The sole is an extension of the gag—a mottled foam midsole that resembles compressed trimmings and fat. Embedded within is adidas’s proprietary adiPrene cushioning system, historically known for long-distance comfort. The fact that such performance tech is packed beneath a parody only deepens the satire: wearers are encouraged to run, even as they look like they’re walking around with bacon-wrapped feet.
The Humor of Grotesque
Unheardof has always operated at the margins of irony and sincerity. Their previous work—either mocking fast food culture, riffing on regional sports teams, or twisting corporate mascots into pop surrealism—has consistently destabilized mainstream branding narratives. The “Pork Chop” continues in this vein. It’s funny because it’s ridiculous, but it’s powerful because it’s grotesque.

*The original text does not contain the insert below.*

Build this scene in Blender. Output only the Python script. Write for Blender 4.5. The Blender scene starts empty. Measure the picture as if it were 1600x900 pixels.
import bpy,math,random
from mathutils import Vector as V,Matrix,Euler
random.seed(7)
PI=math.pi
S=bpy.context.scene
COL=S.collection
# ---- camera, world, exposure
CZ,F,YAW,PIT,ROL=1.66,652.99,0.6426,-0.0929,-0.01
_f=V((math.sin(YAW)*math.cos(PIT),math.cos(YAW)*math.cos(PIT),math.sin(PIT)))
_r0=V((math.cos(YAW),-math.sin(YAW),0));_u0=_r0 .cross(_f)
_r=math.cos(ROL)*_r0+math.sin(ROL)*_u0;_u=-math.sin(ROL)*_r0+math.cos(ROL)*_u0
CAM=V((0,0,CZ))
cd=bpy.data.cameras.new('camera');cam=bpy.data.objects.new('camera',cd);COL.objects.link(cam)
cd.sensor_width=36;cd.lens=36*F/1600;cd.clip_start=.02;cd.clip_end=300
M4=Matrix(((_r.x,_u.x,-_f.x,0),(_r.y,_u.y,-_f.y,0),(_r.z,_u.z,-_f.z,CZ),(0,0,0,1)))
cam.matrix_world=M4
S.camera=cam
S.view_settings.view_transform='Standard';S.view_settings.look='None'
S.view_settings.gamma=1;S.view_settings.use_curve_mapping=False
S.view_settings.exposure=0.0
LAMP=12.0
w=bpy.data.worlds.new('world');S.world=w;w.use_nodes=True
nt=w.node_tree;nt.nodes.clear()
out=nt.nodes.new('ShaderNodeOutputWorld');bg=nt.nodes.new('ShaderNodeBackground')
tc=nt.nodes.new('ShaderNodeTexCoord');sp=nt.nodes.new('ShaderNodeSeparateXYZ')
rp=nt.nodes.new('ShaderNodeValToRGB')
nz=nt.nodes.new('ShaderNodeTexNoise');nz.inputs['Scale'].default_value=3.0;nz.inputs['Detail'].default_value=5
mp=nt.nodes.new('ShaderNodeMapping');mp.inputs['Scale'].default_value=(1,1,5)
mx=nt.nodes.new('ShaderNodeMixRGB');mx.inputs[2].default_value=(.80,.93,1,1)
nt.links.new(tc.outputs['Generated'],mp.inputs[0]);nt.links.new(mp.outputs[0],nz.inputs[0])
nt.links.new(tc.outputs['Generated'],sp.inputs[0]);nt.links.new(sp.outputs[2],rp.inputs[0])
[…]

Grotesque art and design have long been used to provoke, to exaggerate the form until it reflects something uncomfortable about the audience themselves. The shoemeat motif could be dismissed as a prank, but it simultaneously points to the mechanisms of overconsumption in both sneaker culture and American life. It asks: How hungry are you for limited-edition releases? How willing are you to chase clout, even when it’s dressed in pork skin?
It’s no coincidence the campaign for the release was staged inside a fully decked-out meat locker, complete with hanging carcasses (all props, of course) and aproned butchers handing out raffle tickets printed on faux butcher paper. In a world where brands strive for minimalist aesthetics or overt bespoke, Unheardof instead opts for the abattoir—turning the shoe drop into a literal meat market. The joke lands not because it’s absurd, but because it’s real. People lined up. Pairs sold out. Resale prices soared.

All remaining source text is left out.